My immigrant parents in the 1930's or 1940's
My father became an English apple grower, my mother solved cryptic crosswords and read British crime fiction. I have lived all my life in England, over half of it in Dorset where I brought up a family and taught the clarinet. I have sole British nationality, but my parents’ abiding cross-channel outlook rubbed off on me. Family and friends scattered throughout Europe have been a constant throughout my life, as has enjoyment of European languages and culture, which led to recent MA and PhD studies at Exeter University around a German clarinettist and a regrettably forgotten German writer.
One of my mother’s sisters, a burgeoning classical scholar, benefited from the UK’s earlier cross-channel outlook: the Academic Assistance Council, founded in 1933 by William Beveridge to help politically threatened academics, offered her a position at one of the Oxford colleges, saving her from dismissal and worse under Hitler and launching her on a career of repute.

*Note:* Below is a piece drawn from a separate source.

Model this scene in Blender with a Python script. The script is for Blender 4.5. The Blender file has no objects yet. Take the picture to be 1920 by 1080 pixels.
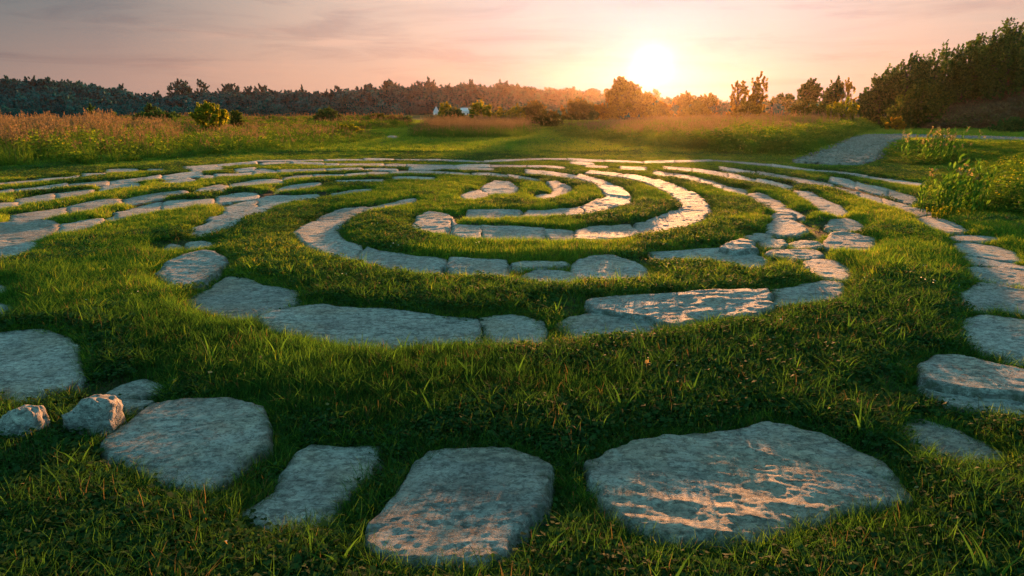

Statistically I belong to the allegedly pro-Brexit-voting demographic, but I have continued to identify strongly as European. Having enjoyed an increasingly free exchange and common identity with mainland Europe throughout my adulthood, I feel deep disappointment at the prospect of the process going into reverse. As a schoolchild in the post-war 1950s I proudly countered accusations of being German by insisting I was more British than my accusers, my family having chosen Britishness while their nationality was a mere accident of birth. I cannot boast of sharing the Britishness of Brexit.